3 minute read

Email Trends We’re Tracking in 2018

We’re fortunate to have great clients utilizing SmarterHQ's platform to drive ROI and continuously evolve their marketing programs. In addition to keeping things interesting, working with a diverse set of clients across multiple ESPs and verticals allows visibility into a variety of development techniques and campaign use cases that help push our own work forward. Here are the email trends the SmarterHQ Campaign Services team is watching in 2018.  

Continued HTML and CSS Support Improvement 


Overall market share of older, more troublesome email clients (looking at you Outlook) has fallen away, and with Gmail now supporting CSS, the ability to use ‘modern’ HTML in email development has improved significantly.

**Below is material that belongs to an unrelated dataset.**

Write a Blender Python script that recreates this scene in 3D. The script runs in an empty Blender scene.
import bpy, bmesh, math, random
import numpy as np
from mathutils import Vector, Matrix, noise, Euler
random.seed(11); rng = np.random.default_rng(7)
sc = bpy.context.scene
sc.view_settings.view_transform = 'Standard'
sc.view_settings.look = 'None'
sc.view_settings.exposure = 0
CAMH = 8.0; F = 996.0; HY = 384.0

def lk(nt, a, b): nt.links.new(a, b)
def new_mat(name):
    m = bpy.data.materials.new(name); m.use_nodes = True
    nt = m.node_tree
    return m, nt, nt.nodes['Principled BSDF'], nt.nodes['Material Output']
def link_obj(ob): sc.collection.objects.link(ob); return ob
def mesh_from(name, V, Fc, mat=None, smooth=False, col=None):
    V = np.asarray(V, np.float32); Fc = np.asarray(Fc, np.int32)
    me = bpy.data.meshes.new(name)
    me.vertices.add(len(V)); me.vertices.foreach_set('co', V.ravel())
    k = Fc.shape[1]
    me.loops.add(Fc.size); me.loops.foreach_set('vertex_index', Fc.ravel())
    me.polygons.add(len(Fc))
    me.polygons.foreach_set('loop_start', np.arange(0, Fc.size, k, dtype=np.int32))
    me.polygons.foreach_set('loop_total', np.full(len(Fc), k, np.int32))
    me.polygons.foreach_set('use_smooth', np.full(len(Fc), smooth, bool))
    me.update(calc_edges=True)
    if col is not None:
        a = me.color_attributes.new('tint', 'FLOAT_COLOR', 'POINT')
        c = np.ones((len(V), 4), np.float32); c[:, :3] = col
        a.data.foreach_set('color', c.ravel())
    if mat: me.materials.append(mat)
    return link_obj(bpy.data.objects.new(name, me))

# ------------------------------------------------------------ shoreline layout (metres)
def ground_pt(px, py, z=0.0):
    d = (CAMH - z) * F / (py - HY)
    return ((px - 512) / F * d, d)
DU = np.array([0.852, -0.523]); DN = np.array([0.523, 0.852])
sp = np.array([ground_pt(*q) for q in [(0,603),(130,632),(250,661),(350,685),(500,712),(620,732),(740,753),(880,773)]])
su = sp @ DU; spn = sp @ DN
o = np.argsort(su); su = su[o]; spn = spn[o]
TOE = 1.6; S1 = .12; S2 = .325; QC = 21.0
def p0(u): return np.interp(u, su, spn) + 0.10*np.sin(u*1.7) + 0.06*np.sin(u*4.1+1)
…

It’s still important to have fallbacks, as our B2B customers tend to have greater constraints on email clients. However, we have had success using CSS across a variety of our campaigns that would have been limited only a couple of years ago. Campaign Monitor maintains a list of CSS for email that is an invaluable resource when developing our campaigns. It can be found here.

Interactive Email

Interactive Email was first brought to my attention as a viable entity by Mark Robbins and the team at Rebelmail who are doing some pretty interesting things with shopping carts in email.

The conversation around interactive email has reached fever pitch as a talking point in the last couple of weeks with the announcement that Gmail will soon support AMP (accelerated mobile pages). This piece by Justin Khoo at FreshInbox covers what these changes mean along with the impact to marketers.

Opinions are varied on the use case of AMP in Gmail. Jason Rodriguez wrote an excellent response as to why he believes that AMP for email is a bad idea, and Fabio Carneiro wrote this piece, making a valid point about the goal of a marketer utilizing email as a means to drive traffic to the site.     

No matter your view as a marketer or email developer, it’s certainly an interesting development that opens up new discussion about the use and goals for campaigns. More on this to come.

Modeling Campaigns

Our clients regularly bring new ideas for campaign data personalization and audience engagement. Beyond simply utilizing the visitors first name in the subject line, personalized content, and promotional sends, targeting subscribers is becoming more complex. Utilizing SmaterHQ's modeling data to power campaigns, the possibilities are wide open for engaging with your subscribers in a meaningful, relevant way. A large retail client saw success with site visitors who were frequently on site, but not completing purchase. They targeted these shoppers utilizing modeling campaigns, segmenting those who shopped in 6+ months in store or online, delivering an average order value of $220 with this audience, and a return per email delivered of $0.34. They also ran a High Value, but disengaging campaign. Generally, these are people who spend more typically but have recently disengaged from the site. The client saw a jump in average order value to $367 for this campaign.

Segmentation and More Segmentation

I’ve previously written about the performance of mop up campaigns, targeting visitors who have been on the site during a sale or promotional period. We’re seeing strong performance with additional audience segmentation introducing sales and promotional events. By utilizing this type of segmentation, we’re seeing open rates of 24%, click through rates of 3%, as well as 5% click to conversion. The revenue per email delivered averages $0.36. Typically, a standard sale announcement generates only around $.05 per email. The difference? The right personalized content delivered at the right time.

SmarterHQ Product Recommendations

With SmarterHQ product recommendations launching in 2017 our clients have been pushing use cases beyond transactional campaigns, implementing recommendations in daily marketing sends, one off promotions and other campaigns that fall outside of the traditional use case. A retailer saw a click through rate of 5.1% for campaigns containing recommendations vs. 0.7% without, and the transaction rate was 100x higher. These campaigns generated 2x the revenue with only 20% of total sends.